Thai Buddhist Beheaded in Southern Revenge Killing
BANGKOK (Reuters) – Suspected Muslim militants beheaded a Buddhist village leader in southern Thailand in revenge for the deaths of 85 protesters last week and left the head and trunk two miles apart, officials said on Tuesday.
Local people found the head of a 58-year-old deputy village chief in a fertilizer bag on a road in Narathiwat province with a hand-written note saying the beheading was in revenge for the deaths of Muslim protesters in army custody, officials said.
“A revenge for the innocents of Tak Bai district,” an official quoted the note as saying in reference to the place where seven protesters were killed and 78 suffocated or were crushed in army trucks after their arrest.

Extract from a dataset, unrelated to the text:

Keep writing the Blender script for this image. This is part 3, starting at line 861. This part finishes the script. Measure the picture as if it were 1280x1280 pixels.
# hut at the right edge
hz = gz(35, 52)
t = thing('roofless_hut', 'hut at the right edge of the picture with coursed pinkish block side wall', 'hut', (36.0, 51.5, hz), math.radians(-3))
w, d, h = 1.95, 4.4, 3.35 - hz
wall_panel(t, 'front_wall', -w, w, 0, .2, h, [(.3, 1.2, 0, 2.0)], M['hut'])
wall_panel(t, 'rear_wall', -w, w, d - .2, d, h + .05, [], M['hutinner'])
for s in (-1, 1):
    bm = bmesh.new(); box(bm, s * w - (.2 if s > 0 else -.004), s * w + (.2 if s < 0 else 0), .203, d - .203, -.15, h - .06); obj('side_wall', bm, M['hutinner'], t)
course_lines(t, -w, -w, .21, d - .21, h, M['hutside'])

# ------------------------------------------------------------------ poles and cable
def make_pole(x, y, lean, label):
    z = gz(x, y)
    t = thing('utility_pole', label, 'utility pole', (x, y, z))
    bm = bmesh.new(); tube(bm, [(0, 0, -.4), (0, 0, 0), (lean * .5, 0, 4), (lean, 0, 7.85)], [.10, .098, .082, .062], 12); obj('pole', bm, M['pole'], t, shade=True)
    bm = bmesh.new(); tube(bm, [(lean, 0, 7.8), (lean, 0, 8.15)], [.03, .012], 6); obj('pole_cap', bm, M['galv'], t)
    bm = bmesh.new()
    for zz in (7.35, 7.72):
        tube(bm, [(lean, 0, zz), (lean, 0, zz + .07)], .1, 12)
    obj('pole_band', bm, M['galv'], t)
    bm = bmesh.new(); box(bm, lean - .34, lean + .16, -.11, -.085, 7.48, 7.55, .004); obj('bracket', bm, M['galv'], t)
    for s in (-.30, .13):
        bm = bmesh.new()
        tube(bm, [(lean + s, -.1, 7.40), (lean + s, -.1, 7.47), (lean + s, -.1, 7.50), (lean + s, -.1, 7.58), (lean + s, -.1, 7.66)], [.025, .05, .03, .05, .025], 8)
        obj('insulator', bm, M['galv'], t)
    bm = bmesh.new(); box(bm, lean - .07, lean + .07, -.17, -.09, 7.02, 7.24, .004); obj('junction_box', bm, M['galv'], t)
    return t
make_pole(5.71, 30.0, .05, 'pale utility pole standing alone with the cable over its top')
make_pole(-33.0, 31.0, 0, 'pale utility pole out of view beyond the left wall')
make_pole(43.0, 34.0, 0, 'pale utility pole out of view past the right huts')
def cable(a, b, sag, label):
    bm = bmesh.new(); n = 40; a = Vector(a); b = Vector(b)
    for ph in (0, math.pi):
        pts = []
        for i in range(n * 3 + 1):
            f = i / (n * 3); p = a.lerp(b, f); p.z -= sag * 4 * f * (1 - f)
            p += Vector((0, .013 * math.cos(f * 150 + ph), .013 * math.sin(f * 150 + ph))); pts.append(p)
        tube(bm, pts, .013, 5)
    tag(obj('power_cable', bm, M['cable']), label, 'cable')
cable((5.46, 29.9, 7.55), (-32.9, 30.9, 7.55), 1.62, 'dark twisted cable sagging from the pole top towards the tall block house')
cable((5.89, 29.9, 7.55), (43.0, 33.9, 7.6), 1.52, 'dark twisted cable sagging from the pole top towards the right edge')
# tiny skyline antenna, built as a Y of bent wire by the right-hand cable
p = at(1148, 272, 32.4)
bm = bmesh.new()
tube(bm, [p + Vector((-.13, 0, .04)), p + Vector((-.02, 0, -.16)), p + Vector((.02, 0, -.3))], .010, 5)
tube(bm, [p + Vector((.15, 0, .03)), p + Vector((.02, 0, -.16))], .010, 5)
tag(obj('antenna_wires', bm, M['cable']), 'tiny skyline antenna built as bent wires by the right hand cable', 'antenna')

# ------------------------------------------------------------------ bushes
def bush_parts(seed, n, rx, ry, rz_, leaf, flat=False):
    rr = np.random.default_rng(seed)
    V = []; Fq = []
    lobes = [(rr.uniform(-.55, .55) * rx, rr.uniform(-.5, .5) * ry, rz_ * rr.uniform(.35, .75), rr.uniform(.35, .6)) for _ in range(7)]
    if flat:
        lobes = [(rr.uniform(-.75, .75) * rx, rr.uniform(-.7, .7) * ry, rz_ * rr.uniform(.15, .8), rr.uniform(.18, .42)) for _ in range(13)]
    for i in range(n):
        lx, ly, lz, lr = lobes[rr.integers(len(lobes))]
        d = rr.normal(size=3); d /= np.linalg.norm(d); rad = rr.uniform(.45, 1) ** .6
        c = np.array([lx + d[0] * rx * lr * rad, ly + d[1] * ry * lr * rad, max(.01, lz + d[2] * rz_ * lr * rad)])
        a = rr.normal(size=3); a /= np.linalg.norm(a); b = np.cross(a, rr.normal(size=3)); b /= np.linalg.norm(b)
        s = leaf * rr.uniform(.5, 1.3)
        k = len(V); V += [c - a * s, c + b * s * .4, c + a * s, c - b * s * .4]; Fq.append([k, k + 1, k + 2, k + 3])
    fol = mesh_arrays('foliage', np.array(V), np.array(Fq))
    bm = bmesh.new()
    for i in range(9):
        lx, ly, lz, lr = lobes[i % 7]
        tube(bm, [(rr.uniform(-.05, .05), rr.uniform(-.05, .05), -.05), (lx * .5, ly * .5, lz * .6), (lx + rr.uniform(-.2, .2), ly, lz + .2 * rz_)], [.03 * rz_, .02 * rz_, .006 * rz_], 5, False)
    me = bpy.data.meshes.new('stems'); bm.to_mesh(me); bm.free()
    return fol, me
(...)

The trunk of Ran Tulae was found on the same road two miles away an hour after the head was found, the official said.
Ran was the second Buddhist to be decapitated since violence erupted in Thailand’s largely Muslim south in January. In May, a 67-year-old rubber tapper was beheaded at his plantation in Narathiwat.
The decapitation was the latest incident in 10 months of violence in the south near the Malaysian border in which nearly 450 people have been killed and the first murder linked directly to revenge for the deaths of the protesters.
Islamic leaders and analysts had predicted Muslim outrage would trigger reprisals.